Commonwealth Professor of Mathematics and History Karen Hunger Parshall will receive the 2018 Albert Leon Whiteman Memorial Prize of the AMS for her outstanding work in the history of mathematics, and in particular, for her work on the evolution of mathematics in the USA and on the history of algebra, as well as for her substantial contribution to the international life of her discipline through students, editorial work, and conferences.
Professor Parshall has a long and distinguished publishing record in the history of mathematics: four seminal books, one monograph, four co-edited volumes, more than 50 research papers, and a great number of reviews and papers directed at wider audiences. She has particularly studied two themes: the evolution of mathematics in the USA and the history of algebra. Parshall unites approaches long thought to be contradictory. She masters impressive amounts of archival evidence, applies utmost scrutiny and competence in analyzing both mathematical content and institutional contexts, and establishes links between local mathematical environments and the appreciation of particular mathematical objects within those environments. The depth and variety of her contributions, historical and mathematical, make her a natural and notable recipient of the Whiteman Prize.
Since 1988, Parshall has been on the faculty at the University of Virginia, where she has a joint appointment in the Departments of History and Mathematics, teaching the history of science in the History Department and mathematics and the history of mathematics in the Mathematics Department.
She has been an invited hour speaker at the International Congress of Mathematicians in Zürich (1994), a plenary lecturer at three Joint Mathematics Meetings (1995, 2000, and 2008), and one of the MAA’s Centennial Speakers (2013). In 2002, she was elected as a Corresponding Member of the Académie internationale d’histoire des sciences, and became an Inaugural Fellow of the AMS in 2012.
I am deeply honored and profoundly humbled to be named the 2018 recipient of the Albert Leon Whiteman Memorial Prize in the history of mathematics.
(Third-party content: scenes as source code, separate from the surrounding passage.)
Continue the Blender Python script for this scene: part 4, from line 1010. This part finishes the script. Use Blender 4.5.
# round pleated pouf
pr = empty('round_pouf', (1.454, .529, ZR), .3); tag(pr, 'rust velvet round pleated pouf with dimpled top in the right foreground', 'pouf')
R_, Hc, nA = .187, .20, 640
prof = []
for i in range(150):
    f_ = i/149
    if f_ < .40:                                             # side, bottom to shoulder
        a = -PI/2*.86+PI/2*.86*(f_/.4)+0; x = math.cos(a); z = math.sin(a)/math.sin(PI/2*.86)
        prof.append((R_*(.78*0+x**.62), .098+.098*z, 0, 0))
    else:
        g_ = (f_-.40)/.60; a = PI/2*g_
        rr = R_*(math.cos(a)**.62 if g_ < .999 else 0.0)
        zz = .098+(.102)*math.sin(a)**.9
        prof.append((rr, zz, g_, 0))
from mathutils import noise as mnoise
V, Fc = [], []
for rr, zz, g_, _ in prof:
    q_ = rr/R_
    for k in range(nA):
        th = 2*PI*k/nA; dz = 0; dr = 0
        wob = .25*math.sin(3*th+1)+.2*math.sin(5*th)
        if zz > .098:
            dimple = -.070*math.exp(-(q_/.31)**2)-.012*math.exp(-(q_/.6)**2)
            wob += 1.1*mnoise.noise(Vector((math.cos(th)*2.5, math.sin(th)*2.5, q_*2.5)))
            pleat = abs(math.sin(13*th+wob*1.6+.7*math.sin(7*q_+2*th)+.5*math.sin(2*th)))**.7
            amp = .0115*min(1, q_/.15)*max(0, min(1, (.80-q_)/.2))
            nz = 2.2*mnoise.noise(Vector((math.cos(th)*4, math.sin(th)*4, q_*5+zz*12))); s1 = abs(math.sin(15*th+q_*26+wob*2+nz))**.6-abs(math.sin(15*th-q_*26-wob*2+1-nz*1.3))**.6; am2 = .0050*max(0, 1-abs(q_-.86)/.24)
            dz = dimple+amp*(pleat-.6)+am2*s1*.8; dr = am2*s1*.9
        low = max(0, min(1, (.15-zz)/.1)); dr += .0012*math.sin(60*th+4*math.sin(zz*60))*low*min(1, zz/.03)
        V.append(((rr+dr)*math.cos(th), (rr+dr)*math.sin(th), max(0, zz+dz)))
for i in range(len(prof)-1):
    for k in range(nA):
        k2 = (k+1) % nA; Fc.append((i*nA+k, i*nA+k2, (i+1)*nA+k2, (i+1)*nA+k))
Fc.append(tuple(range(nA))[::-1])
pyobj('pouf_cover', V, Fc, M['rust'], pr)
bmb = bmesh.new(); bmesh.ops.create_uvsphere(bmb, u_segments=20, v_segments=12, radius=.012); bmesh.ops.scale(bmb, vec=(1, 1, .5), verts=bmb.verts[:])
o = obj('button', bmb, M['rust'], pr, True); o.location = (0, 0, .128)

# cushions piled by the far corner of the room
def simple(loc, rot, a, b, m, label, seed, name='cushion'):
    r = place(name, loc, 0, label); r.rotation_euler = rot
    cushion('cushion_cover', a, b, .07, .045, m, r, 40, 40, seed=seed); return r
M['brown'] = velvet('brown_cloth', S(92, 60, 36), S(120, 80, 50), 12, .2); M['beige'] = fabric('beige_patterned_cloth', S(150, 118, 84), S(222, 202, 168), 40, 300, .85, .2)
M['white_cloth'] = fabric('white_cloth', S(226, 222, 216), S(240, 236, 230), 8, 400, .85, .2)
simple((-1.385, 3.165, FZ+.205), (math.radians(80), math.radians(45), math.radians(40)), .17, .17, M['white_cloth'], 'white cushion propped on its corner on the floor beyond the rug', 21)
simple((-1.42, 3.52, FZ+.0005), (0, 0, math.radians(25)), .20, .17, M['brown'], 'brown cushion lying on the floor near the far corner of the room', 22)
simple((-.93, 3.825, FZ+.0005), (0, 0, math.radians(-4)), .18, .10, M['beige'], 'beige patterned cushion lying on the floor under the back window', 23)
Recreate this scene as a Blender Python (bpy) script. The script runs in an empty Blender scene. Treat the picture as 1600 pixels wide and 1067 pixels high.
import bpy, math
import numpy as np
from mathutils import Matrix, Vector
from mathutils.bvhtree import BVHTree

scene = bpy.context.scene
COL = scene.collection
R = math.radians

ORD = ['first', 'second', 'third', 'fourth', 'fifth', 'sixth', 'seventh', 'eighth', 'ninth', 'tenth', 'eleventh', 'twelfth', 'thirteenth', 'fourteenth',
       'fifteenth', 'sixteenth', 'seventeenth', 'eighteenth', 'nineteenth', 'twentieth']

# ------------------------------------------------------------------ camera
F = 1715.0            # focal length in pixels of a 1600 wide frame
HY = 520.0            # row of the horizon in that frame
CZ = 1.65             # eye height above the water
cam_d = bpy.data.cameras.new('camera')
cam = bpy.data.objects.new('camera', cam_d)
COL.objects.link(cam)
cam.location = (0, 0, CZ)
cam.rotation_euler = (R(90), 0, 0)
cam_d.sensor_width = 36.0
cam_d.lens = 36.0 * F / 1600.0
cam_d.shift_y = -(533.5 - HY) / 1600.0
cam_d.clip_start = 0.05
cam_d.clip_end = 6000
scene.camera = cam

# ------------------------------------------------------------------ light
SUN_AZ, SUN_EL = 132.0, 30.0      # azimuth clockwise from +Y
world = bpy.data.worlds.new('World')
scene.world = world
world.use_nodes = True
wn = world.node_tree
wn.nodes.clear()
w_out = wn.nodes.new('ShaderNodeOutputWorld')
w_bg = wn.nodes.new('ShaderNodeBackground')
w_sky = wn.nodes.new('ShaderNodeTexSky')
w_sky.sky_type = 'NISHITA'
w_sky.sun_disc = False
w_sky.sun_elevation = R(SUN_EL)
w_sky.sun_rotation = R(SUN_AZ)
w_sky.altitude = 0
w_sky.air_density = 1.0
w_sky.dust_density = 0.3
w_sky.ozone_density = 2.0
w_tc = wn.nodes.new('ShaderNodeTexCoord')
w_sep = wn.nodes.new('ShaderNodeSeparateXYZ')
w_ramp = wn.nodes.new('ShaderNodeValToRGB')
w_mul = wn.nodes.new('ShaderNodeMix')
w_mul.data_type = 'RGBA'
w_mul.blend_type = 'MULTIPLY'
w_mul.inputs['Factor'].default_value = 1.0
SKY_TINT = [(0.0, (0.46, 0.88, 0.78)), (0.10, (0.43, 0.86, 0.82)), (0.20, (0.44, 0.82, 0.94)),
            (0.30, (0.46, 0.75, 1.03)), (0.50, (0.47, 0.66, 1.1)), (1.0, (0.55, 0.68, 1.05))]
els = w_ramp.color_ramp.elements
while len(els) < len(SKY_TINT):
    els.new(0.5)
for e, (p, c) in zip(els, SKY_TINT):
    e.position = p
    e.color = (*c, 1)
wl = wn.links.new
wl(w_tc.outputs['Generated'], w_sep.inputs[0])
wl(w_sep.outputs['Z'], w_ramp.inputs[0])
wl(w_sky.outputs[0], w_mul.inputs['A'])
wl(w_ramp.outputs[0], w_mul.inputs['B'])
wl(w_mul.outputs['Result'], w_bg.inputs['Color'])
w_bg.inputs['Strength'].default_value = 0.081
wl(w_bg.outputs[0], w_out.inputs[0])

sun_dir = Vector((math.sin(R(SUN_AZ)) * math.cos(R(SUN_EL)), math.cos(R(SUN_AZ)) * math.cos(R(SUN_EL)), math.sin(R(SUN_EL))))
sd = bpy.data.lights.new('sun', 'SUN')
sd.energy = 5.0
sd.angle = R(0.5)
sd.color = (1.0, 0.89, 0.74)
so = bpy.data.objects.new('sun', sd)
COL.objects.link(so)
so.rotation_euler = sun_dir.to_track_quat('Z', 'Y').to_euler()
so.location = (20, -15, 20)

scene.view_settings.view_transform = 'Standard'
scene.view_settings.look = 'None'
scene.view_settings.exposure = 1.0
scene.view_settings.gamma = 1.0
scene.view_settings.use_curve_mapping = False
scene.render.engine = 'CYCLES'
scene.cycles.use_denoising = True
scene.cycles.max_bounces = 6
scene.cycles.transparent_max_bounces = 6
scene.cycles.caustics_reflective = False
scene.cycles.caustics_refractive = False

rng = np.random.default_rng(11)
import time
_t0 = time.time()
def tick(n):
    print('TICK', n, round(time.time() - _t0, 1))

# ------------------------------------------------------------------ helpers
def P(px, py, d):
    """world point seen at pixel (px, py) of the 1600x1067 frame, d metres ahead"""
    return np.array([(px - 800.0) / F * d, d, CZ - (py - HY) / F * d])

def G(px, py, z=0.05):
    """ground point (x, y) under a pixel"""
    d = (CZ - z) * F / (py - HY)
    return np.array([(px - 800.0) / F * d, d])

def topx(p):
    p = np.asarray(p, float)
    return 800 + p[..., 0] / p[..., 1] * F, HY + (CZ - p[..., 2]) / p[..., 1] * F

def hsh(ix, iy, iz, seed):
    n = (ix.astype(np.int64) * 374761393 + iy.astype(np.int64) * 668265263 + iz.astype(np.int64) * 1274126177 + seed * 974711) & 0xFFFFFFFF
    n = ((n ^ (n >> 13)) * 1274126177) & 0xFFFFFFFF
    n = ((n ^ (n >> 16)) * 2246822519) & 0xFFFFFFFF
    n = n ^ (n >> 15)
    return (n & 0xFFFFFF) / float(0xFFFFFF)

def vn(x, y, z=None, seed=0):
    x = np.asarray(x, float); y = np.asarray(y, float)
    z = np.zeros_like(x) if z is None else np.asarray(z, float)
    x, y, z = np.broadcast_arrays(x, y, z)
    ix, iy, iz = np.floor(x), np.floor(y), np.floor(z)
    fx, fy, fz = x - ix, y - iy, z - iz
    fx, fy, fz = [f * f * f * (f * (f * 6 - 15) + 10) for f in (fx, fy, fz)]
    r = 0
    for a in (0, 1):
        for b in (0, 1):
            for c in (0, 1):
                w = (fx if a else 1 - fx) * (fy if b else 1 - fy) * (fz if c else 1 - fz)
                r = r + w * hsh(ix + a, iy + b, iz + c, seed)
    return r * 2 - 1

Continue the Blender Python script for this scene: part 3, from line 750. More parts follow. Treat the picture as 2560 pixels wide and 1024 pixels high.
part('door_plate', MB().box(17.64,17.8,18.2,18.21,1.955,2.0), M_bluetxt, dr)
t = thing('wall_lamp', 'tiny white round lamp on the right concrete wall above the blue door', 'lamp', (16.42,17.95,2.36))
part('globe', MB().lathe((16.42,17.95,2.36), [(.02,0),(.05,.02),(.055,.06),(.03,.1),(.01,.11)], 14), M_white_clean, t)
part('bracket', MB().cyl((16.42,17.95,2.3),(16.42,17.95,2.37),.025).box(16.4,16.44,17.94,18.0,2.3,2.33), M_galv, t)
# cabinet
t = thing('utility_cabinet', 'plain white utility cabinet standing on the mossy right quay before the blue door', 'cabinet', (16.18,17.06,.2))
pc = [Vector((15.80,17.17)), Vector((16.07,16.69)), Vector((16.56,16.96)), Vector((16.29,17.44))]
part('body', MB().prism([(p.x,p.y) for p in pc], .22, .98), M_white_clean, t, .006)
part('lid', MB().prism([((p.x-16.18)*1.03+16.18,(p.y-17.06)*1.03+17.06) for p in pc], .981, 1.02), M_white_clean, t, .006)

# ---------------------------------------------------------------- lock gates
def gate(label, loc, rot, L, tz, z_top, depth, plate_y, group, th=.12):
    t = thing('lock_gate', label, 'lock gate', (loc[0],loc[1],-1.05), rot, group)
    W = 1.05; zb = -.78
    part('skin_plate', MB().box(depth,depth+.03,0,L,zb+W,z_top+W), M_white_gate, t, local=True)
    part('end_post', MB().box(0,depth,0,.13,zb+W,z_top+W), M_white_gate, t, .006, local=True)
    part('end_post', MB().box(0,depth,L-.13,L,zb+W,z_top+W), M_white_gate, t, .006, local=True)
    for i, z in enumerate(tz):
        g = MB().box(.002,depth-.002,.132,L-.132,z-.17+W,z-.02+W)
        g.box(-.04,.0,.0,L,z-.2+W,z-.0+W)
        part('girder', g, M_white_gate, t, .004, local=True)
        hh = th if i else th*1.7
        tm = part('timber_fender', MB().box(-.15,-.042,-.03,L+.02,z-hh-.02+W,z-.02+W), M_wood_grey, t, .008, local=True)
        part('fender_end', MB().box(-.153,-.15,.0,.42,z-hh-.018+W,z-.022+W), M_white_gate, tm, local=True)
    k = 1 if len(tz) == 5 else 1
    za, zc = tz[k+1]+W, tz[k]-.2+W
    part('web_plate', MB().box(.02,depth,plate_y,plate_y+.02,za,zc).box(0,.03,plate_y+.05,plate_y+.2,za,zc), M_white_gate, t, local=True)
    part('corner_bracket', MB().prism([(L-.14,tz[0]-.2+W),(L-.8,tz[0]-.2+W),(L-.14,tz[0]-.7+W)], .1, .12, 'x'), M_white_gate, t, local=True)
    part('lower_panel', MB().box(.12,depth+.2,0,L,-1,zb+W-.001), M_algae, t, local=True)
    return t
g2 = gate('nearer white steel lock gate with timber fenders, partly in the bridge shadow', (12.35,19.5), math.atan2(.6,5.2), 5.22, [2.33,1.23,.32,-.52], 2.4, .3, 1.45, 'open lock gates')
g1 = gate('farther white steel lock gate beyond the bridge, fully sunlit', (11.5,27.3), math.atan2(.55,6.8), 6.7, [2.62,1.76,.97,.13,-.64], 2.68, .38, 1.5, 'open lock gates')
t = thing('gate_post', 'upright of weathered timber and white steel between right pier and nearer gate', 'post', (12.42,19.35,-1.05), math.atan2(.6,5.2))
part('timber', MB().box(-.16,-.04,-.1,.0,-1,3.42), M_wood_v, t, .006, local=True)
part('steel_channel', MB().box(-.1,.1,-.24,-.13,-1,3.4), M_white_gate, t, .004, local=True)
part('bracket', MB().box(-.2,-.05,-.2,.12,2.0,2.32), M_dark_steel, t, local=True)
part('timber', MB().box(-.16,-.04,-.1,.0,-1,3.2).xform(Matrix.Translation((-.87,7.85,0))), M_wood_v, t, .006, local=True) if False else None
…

Since 1988, when its then Dean of the Faculty, the physicist Hugh Kelly, made possible a completely unheard of 50-50 joint appointment for me in History and Mathematics, the University of Virginia has provided a challenging but supportive environment. There, I have pursued my research, trained graduate students in the history of mathematics, and introduced undergraduates to the amazingly rich histories of science and mathematics. I have continually benefitted from my daily bouncing back and forth between conversations with colleagues in both of my departments. Two in particular, my colleague in History, Joe Kett, and my colleague in Mathematics, my husband Brian Parshall, have, through their respective insights, helped me become a better historian of mathematics. And, the same is true of my PhD students–Della Dumbaugh, Patti Hunter, Sloan Despeaux, Deborah Kent, and Laura Martini–while they were working on their dissertations and in the years since.
I also came to realize that, even though it may have seemed like I had to carve, with much help, my own academic niche, I was by no means alone. I came, through the Joint Mathematics Meetings and the efforts initially of Victor Katz and Fred Rickey, to realize that there was a vibrant community of historians of mathematics in the United States as well as internationally. Joe Dauben at the City University of New York, and the fourth Whiteman Memorial Prize winner, has been a constant source of professional inspiration throughout my career, as was the noted English historian of mathematics, Ivor Grattan-Guinness. Another friend and colleague, Albert Lewis, opened for me the treasure trove that is the Archive of American Mathematics. My debts to other colleagues and collaborators in the United States, Great Britain, France, the Netherlands, Germany, Spain, Italy, Mexico, Brazil, Australia, China, and elsewhere are simply too numerous to detail.
I extend my most heartfelt thanks to all of these colleagues as well as to the AMS’s selection committee. My thanks also go to Sally Whiteman. She made the Alfred Leon Whiteman Memorial Prize possible and, in so doing, prominently recognized research in the history of mathematics within the broader mathematical research community.
The Albert Leon Whiteman Memorial Prize recognizes notable exposition and exceptional scholarship in the history of mathematics. It was established in 1998 using funds donated by Mrs. Sally Whiteman in memory of her husband, Albert Leon Whiteman. The 2018 prize will be awarded Thursday, January 11, 2018, at the Joint Mathematics Meetings in San Diego.